しかし、4-6月期の見通しがやたら強いのには驚きました。
3月の中国景気指標の改善で、世界経済の先行き不透明感が後退したことが影響しているのかもしれません。
ただそうであれば、5月以降の米中摩擦再燃で確実に不透明感が高まりましたので、強気な見通しは下方修正含みかもしれません。ある製造業のプロジェクトで工作機械について調べた時、実は先進国では、GDPが下がるちょっと前に、販売量が増えるという相関がありました。
景気悪化による売上減を見越して、自動化への先行投資によるコスト削減を進めようとする企業意図と読み取ってます。

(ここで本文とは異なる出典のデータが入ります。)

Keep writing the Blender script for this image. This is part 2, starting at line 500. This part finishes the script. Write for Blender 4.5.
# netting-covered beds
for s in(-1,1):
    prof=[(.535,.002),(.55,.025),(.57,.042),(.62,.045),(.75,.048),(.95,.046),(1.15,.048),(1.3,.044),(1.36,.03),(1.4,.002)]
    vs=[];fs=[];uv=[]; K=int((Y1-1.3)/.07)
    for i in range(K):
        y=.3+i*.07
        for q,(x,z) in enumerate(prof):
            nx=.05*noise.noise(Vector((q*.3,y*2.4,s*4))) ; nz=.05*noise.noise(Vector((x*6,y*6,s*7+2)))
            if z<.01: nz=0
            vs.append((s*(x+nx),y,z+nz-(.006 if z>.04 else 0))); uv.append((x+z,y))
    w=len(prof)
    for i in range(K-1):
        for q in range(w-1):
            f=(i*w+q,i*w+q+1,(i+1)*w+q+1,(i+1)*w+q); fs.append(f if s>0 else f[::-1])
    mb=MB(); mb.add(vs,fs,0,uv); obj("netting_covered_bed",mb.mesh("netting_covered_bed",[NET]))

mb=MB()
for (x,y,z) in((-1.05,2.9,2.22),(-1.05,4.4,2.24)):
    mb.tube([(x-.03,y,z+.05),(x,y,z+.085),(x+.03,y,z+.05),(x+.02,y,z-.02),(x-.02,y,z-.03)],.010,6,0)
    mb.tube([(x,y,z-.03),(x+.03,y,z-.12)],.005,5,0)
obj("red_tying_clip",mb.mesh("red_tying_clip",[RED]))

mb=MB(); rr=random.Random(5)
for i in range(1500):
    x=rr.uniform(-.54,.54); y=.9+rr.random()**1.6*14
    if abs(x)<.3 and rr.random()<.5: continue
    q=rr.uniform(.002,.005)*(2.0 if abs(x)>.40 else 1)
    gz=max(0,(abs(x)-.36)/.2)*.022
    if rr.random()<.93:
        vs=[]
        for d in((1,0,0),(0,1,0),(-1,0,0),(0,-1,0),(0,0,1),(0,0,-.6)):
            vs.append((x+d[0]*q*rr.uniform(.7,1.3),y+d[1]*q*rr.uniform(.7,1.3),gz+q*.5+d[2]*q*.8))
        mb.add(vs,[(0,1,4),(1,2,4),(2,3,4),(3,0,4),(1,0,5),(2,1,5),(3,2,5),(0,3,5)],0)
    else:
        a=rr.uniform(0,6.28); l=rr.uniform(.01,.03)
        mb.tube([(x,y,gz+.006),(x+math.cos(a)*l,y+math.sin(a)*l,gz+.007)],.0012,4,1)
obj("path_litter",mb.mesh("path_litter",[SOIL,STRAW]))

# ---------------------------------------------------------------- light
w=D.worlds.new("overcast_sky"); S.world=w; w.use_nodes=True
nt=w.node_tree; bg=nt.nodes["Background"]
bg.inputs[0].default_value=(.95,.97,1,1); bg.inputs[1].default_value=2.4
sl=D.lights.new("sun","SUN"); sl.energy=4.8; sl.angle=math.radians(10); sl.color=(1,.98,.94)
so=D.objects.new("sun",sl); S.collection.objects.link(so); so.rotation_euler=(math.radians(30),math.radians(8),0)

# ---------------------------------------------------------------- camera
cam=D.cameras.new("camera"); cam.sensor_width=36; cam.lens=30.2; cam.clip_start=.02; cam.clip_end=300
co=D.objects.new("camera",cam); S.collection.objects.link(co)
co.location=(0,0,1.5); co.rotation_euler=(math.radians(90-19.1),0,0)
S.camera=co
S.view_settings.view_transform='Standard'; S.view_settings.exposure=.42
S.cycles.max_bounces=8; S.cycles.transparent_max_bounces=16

売上トップラインが下がっても収益性はなんとか維持してきたるべき再成長に備えようとする、理に適った意思決定だと思います。
ここでポイントは、中国を先進国として捉えるかどうか。
〝中国製造2025〝を掲げ、これまで青天井で成長を続けてきたものづくり大国の中国ですが、先進国ととらえる(というより、デジタル化含めてもはや都市部は世界最先端ですが、、)ならば、今後は景気の浮き沈みがグローバルに大きな影響を与えます。
そういった文脈で捉えた場合、日本のお家芸である工作機械、機械部品メーカーはこれからどうするべきか?
量から質への産業構造の転換は不可避と考えられるため、所謂、モノ売りからコト売りの流れを更に加速させることに迫られてます。
具体的には、単に機械を販売するだけでなく、アフターフォローやメンテナンスサービス、顧客の注文業務の削減・代行・簡略化、輸配送の請負等のサービス化など、サプライチェーンを長く捉えて、顧客の面倒くさい業務に対して、何とか知恵を絞ってマネタイズできる事業化をしていくことが必要です。
しかしながら、ここの分野のマネタイズには時間がかかります。
何故なら、顧客にとって面倒くさい業務ではあるものの、日常の仕事の一部となっている為、変化を嫌う若しくは仕事を奪われるという思いから、便利なのはわかっていても、受け入れて使い出すのに時間がかかるからです。
そのため、こういった分野への新規事業によるマネタイズには、「時間とお金がかかる」ということを認識しなければならず、胆力を要する実行の継続になる為、本質的な意思決定は経営トップにしか務まらず、No pain, no gainの精神で挑むことができるかどうかが、今後の日本のものづくりのの分岐点になると考えます。